Thread: FSM settings -- how to tell if they are working?

FSM settings -- how to tell if they are working?

From
Jeff Boes
Date:
We have both test and production databases, about 10 GB total in each.
Recently, I learned about "max_fsm_pages" and "max_fsm_relations". To get
a feel for what changing these settings would do to our production
database, I set the following values in the "test" database:

max_fsm_relations = 100
max_fsm_pages = 350000

but left the production server alone.

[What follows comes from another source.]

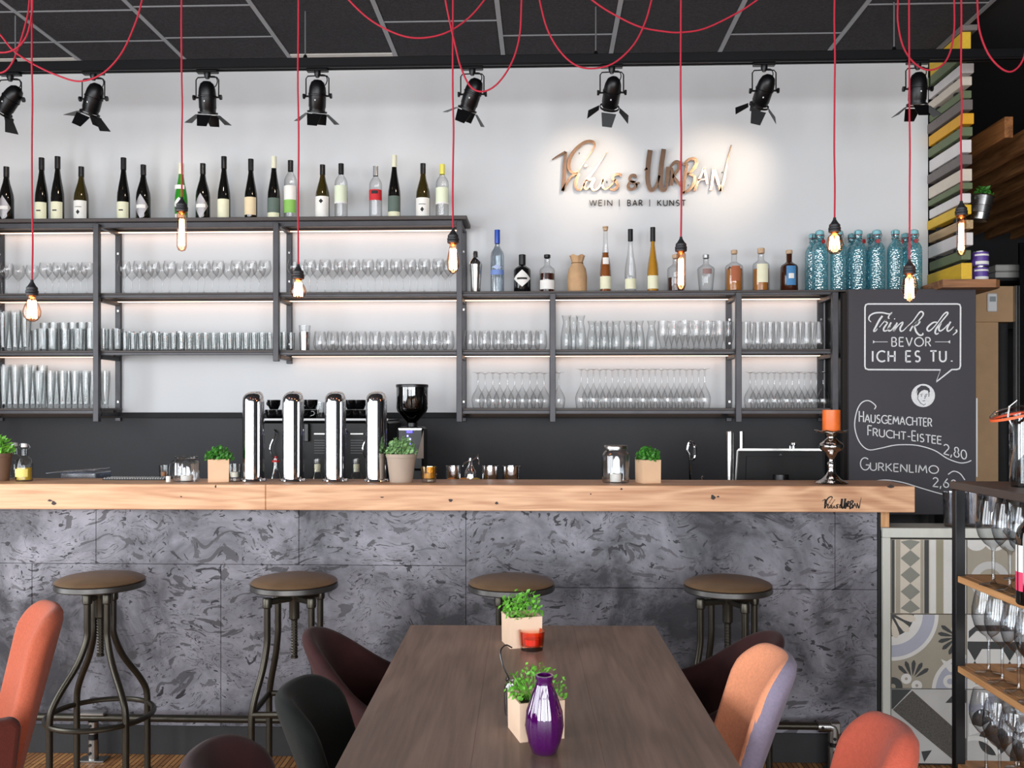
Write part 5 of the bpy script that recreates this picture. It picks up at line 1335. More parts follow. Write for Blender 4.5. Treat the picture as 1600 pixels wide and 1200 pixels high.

How can I tell if these new
settings are having any effect?  How can I determine if these numbers are
the best choices?

We perform full vacuums on each of 103 tables every night (including many
very small tables, which exist only to provide references for foreign
keys -- "code tables").

--
Jeff Boes                                      vox 616.226.9550 ext 24
Database Engineer                                     fax 616.349.9076
Nexcerpt, Inc.                                 http://www.nexcerpt.com
           ...Nexcerpt... Extend your Expertise

Re: FSM settings -- how to tell if they are working?

From
Robert Treat
Date:
On Mon, 2003-01-27 at 13:25, Jeff Boes wrote:
> We have both test and production databases, about 10 GB total in each.
> Recently, I learned about "max_fsm_pages" and "max_fsm_relations". To get
> a feel for what changing these settings would do to our production
> database, I set the following values in the "test" database:
>
> max_fsm_relations = 100
> max_fsm_pages = 350000
>
> but left the production server alone. How can I tell if these new
> settings are having any effect?  How can I determine if these numbers are
> the best choices?
>
> We perform full vacuums on each of 103 tables every night (including many
> very small tables, which exist only to provide references for foreign
> keys -- "code tables").
>

I think you would have to parse your vacuum verbose output to determine
if disk usage is growing in accordance to how your data is coming in.
You might also be able to simply track the file sizes on disk in your
data directories to determine if any particular table is growing out of
control.

I will say this, you max_fsm_relations is set to low. Right now your
telling it to only keep track of 100 relations, but your vacuuming 103
tables, not to mention system tables as well. You should probably bump
this up to at least 200, for a more specific # search the archives,
there is a query that can tell you a good number to put this at.